Es importante establecer la conexión esencial entre los derechos y el
Estado porque también da nuevas luces a la asociación muy difundida que
se hace de los derechos con el universalismo humanista. Para muchos, los
derechos humanos de hoy son simplemente una versión moderna de una
fe universalista y cosmopolita de vieja data. Generalmente se piensa que si
los griegos o la Biblia anunciaron que la humanidad era solo una, entonces
ellos deben ocupar un lugar en la historia de los derechos humanos.
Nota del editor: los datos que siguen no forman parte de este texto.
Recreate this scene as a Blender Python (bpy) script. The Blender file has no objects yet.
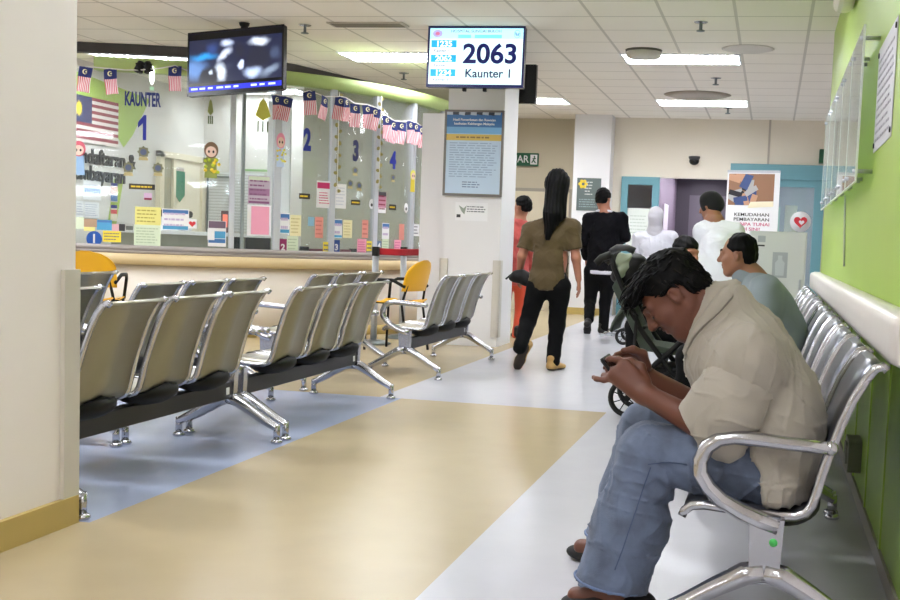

Pero
el hecho es que han existido diversos y opuestos tipos de universalismos
en la historia, estando cada uno de ellos igualmente comprometidos con
la creencia de que los seres humanos son todos parte de un mismo grupo
moral o —tal como lo señala la Declaración de 1948— de una misma
“familia”. De allí en adelante no había acuerdos sobre las características
compartidas por los seres humanos, los bienes que debían reconocerse
como tales y cuáles reglas debían derivarse.
3 Cf. Lynn Hunt, Inventing Human Rights: A History (New York: W.W. Norton & Company, 2007).